• SOURCE MATERIAL
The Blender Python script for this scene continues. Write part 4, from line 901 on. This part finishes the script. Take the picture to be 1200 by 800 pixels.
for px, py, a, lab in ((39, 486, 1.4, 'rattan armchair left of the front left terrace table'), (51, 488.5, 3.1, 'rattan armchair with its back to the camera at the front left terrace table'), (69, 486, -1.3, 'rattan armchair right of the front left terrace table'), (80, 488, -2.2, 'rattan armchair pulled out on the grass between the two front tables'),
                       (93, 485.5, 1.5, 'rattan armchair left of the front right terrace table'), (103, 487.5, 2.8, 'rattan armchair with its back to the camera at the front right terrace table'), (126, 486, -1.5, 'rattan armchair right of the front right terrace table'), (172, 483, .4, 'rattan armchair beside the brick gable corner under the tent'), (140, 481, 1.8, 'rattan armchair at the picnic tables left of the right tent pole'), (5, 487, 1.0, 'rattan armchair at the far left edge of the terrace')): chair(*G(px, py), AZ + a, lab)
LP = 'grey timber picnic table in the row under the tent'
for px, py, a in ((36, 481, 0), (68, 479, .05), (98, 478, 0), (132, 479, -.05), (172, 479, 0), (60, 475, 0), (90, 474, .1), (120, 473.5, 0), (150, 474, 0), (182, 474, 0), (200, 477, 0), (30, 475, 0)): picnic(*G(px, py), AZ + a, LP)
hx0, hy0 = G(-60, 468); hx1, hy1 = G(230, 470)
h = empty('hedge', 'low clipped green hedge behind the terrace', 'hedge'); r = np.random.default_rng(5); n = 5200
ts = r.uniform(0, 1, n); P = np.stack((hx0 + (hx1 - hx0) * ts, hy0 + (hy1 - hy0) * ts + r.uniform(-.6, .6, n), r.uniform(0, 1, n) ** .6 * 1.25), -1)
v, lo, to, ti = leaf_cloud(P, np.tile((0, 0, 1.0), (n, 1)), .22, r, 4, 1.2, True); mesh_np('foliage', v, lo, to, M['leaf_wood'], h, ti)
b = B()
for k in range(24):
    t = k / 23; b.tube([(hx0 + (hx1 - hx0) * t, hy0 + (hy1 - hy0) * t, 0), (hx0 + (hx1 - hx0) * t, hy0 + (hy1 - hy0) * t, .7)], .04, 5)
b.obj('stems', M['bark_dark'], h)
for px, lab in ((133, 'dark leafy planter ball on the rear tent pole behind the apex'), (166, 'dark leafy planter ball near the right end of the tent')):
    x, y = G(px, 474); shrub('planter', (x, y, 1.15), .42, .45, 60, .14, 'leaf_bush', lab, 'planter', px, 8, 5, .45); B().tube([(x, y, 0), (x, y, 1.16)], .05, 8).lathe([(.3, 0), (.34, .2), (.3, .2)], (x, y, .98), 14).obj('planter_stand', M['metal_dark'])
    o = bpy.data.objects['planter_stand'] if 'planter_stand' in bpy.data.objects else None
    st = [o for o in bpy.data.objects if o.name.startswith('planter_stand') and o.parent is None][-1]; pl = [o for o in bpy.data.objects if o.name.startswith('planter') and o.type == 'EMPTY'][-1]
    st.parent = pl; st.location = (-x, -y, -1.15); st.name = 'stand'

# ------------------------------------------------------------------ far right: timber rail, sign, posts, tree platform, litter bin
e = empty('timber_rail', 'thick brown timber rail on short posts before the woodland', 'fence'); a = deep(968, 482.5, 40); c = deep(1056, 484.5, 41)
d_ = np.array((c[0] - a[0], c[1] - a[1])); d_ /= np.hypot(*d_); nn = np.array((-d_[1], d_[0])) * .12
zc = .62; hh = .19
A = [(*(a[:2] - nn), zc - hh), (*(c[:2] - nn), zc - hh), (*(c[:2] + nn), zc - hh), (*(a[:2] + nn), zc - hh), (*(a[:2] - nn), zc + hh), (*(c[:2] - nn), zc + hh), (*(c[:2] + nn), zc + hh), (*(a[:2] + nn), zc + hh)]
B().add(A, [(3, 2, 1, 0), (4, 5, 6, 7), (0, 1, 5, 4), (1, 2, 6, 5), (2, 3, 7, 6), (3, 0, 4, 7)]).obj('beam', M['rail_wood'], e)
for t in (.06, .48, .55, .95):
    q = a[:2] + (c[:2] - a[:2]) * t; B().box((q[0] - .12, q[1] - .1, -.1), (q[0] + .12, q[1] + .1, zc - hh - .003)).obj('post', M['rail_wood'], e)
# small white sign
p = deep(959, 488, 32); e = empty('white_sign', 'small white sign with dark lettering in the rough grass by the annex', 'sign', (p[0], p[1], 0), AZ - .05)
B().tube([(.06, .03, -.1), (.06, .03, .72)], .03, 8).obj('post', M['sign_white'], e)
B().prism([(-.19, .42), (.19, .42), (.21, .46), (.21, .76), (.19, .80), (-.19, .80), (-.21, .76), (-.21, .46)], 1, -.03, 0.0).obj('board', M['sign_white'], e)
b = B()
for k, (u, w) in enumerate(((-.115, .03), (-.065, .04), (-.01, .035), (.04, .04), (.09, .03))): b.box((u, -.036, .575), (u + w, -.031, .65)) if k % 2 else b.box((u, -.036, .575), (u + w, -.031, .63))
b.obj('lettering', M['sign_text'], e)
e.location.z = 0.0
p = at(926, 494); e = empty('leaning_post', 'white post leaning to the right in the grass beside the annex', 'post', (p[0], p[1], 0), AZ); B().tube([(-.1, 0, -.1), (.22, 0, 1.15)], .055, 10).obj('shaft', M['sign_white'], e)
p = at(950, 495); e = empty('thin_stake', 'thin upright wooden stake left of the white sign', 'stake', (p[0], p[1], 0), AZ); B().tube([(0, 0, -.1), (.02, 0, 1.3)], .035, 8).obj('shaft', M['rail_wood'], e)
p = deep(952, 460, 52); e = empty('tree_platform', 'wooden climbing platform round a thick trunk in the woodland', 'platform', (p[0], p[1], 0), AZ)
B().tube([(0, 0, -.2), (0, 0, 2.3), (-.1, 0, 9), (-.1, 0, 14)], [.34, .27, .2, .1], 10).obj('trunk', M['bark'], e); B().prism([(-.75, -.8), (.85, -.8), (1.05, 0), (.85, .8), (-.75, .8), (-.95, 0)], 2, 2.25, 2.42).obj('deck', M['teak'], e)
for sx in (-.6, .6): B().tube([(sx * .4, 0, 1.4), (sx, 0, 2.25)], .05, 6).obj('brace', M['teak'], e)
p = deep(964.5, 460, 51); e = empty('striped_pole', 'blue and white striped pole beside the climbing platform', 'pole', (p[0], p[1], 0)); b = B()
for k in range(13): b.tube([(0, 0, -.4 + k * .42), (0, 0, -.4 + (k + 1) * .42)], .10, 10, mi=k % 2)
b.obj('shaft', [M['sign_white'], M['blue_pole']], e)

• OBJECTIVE
Extract all of the data shown above and repeat it verbatim.

• TASK SOLUTION
The Blender Python script for this scene continues. Write part 4, from line 901 on. This part finishes the script. Take the picture to be 1200 by 800 pixels.
for px, py, a, lab in ((39, 486, 1.4, 'rattan armchair left of the front left terrace table'), (51, 488.5, 3.1, 'rattan armchair with its back to the camera at the front left terrace table'), (69, 486, -1.3, 'rattan armchair right of the front left terrace table'), (80, 488, -2.2, 'rattan armchair pulled out on the grass between the two front tables'),
                       (93, 485.5, 1.5, 'rattan armchair left of the front right terrace table'), (103, 487.5, 2.8, 'rattan armchair with its back to the camera at the front right terrace table'), (126, 486, -1.5, 'rattan armchair right of the front right terrace table'), (172, 483, .4, 'rattan armchair beside the brick gable corner under the tent'), (140, 481, 1.8, 'rattan armchair at the picnic tables left of the right tent pole'), (5, 487, 1.0, 'rattan armchair at the far left edge of the terrace')): chair(*G(px, py), AZ + a, lab)
LP = 'grey timber picnic table in the row under the tent'
for px, py, a in ((36, 481, 0), (68, 479, .05), (98, 478, 0), (132, 479, -.05), (172, 479, 0), (60, 475, 0), (90, 474, .1), (120, 473.5, 0), (150, 474, 0), (182, 474, 0), (200, 477, 0), (30, 475, 0)): picnic(*G(px, py), AZ + a, LP)
hx0, hy0 = G(-60, 468); hx1, hy1 = G(230, 470)
h = empty('hedge', 'low clipped green hedge behind the terrace', 'hedge'); r = np.random.default_rng(5); n = 5200
ts = r.uniform(0, 1, n); P = np.stack((hx0 + (hx1 - hx0) * ts, hy0 + (hy1 - hy0) * ts + r.uniform(-.6, .6, n), r.uniform(0, 1, n) ** .6 * 1.25), -1)
v, lo, to, ti = leaf_cloud(P, np.tile((0, 0, 1.0), (n, 1)), .22, r, 4, 1.2, True); mesh_np('foliage', v, lo, to, M['leaf_wood'], h, ti)
b = B()
for k in range(24):
    t = k / 23; b.tube([(hx0 + (hx1 - hx0) * t, hy0 + (hy1 - hy0) * t, 0), (hx0 + (hx1 - hx0) * t, hy0 + (hy1 - hy0) * t, .7)], .04, 5)
b.obj('stems', M['bark_dark'], h)
for px, lab in ((133, 'dark leafy planter ball on the rear tent pole behind the apex'), (166, 'dark leafy planter ball near the right end of the tent')):
    x, y = G(px, 474); shrub('planter', (x, y, 1.15), .42, .45, 60, .14, 'leaf_bush', lab, 'planter', px, 8, 5, .45); B().tube([(x, y, 0), (x, y, 1.16)], .05, 8).lathe([(.3, 0), (.34, .2), (.3, .2)], (x, y, .98), 14).obj('planter_stand', M['metal_dark'])
    o = bpy.data.objects['planter_stand'] if 'planter_stand' in bpy.data.objects else None
    st = [o for o in bpy.data.objects if o.name.startswith('planter_stand') and o.parent is None][-1]; pl = [o for o in bpy.data.objects if o.name.startswith('planter') and o.type == 'EMPTY'][-1]
    st.parent = pl; st.location = (-x, -y, -1.15); st.name = 'stand'

# ------------------------------------------------------------------ far right: timber rail, sign, posts, tree platform, litter bin
e = empty('timber_rail', 'thick brown timber rail on short posts before the woodland', 'fence'); a = deep(968, 482.5, 40); c = deep(1056, 484.5, 41)
d_ = np.array((c[0] - a[0], c[1] - a[1])); d_ /= np.hypot(*d_); nn = np.array((-d_[1], d_[0])) * .12
zc = .62; hh = .19
A = [(*(a[:2] - nn), zc - hh), (*(c[:2] - nn), zc - hh), (*(c[:2] + nn), zc - hh), (*(a[:2] + nn), zc - hh), (*(a[:2] - nn), zc + hh), (*(c[:2] - nn), zc + hh), (*(c[:2] + nn), zc + hh), (*(a[:2] + nn), zc + hh)]
B().add(A, [(3, 2, 1, 0), (4, 5, 6, 7), (0, 1, 5, 4), (1, 2, 6, 5), (2, 3, 7, 6), (3, 0, 4, 7)]).obj('beam', M['rail_wood'], e)
for t in (.06, .48, .55, .95):
    q = a[:2] + (c[:2] - a[:2]) * t; B().box((q[0] - .12, q[1] - .1, -.1), (q[0] + .12, q[1] + .1, zc - hh - .003)).obj('post', M['rail_wood'], e)
# small white sign
p = deep(959, 488, 32); e = empty('white_sign', 'small white sign with dark lettering in the rough grass by the annex', 'sign', (p[0], p[1], 0), AZ - .05)
B().tube([(.06, .03, -.1), (.06, .03, .72)], .03, 8).obj('post', M['sign_white'], e)
B().prism([(-.19, .42), (.19, .42), (.21, .46), (.21, .76), (.19, .80), (-.19, .80), (-.21, .76), (-.21, .46)], 1, -.03, 0.0).obj('board', M['sign_white'], e)
b = B()
for k, (u, w) in enumerate(((-.115, .03), (-.065, .04), (-.01, .035), (.04, .04), (.09, .03))): b.box((u, -.036, .575), (u + w, -.031, .65)) if k % 2 else b.box((u, -.036, .575), (u + w, -.031, .63))
b.obj('lettering', M['sign_text'], e)
e.location.z = 0.0
p = at(926, 494); e = empty('leaning_post', 'white post leaning to the right in the grass beside the annex', 'post', (p[0], p[1], 0), AZ); B().tube([(-.1, 0, -.1), (.22, 0, 1.15)], .055, 10).obj('shaft', M['sign_white'], e)
p = at(950, 495); e = empty('thin_stake', 'thin upright wooden stake left of the white sign', 'stake', (p[0], p[1], 0), AZ); B().tube([(0, 0, -.1), (.02, 0, 1.3)], .035, 8).obj('shaft', M['rail_wood'], e)
p = deep(952, 460, 52); e = empty('tree_platform', 'wooden climbing platform round a thick trunk in the woodland', 'platform', (p[0], p[1], 0), AZ)
B().tube([(0, 0, -.2), (0, 0, 2.3), (-.1, 0, 9), (-.1, 0, 14)], [.34, .27, .2, .1], 10).obj('trunk', M['bark'], e); B().prism([(-.75, -.8), (.85, -.8), (1.05, 0), (.85, .8), (-.75, .8), (-.95, 0)], 2, 2.25, 2.42).obj('deck', M['teak'], e)
for sx in (-.6, .6): B().tube([(sx * .4, 0, 1.4), (sx, 0, 2.25)], .05, 6).obj('brace', M['teak'], e)
p = deep(964.5, 460, 51); e = empty('striped_pole', 'blue and white striped pole beside the climbing platform', 'pole', (p[0], p[1], 0)); b = B()
for k in range(13): b.tube([(0, 0, -.4 + k * .42), (0, 0, -.4 + (k + 1) * .42)], .10, 10, mi=k % 2)
b.obj('shaft', [M['sign_white'], M['blue_pole']], e)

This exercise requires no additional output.